Il faut que M. Cavaignac ait pour cela des raisons très fortes : car en tenant pour négligeables les moyens de preuves qui ont convaincu les officiers de l’État-Major lui-même, il nous met singulièrement en défiance de leur esprit critique. Il n’y a que deux explications possibles. Ou M. Cavaignac a trouvé ces moyens d’authenticité insuffisants, ou il les a trouvés absurdes. Mais s’il les trouvait insuffisants, il n’était point nécessaire de les écarter : il fallait, en les mentionnant, les compléter par des moyens nouveaux.

Après tout, le « crayon bleu » n’était pas si décisif que M. Cavaignac eût le droit d’écarter sans cérémonie les signes d’authenticité qui avaient persuadé l’État-Major et le général de Pellieux.

Non, si M. Cavaignac n’a pas rappelé devant la Chambre les raisons données par le général de Pellieux, c’est qu’il n’a pas osé. Il a trouvé lui-même si absurdes cette note signée d’un nom de convention et appuyée d’une carte de visite portant le vrai nom et cette carte de visite où sont juxtaposés le nom de convention et le vrai nom, qu’il n’en a pas soufflé mot devant la Chambre.

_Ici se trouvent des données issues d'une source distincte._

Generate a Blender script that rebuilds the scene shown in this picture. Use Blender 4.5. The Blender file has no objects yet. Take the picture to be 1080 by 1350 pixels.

Il savait que l’absurdité de ce moyen de preuve avait été démontrée : il craignait qu’un souvenir au moins confus de cette démonstration ne se réveillât dans l’esprit des députés ; il a préféré glisser soudain un nouveau moyen de preuve, si léger fût-il : celui-là du moins, n’ayant pas été discuté encore, passerait sans doute.

Oh ! quelle basse tromperie, et comme dans la tristesse de cet homme, qui lui donne un air de probité, il y a des habiletés louches !

Mais il n’échappera pas cette fois, car cette carte de visite, M. Cavaignac a beau la passer sous silence ; elle subsiste : et comme il est certain que M. de Schwarzkoppen ou M. Panizzardi n’a pas signé de son nom de convention sur sa propre carte de visite, il est certain qu’il y a là un faux.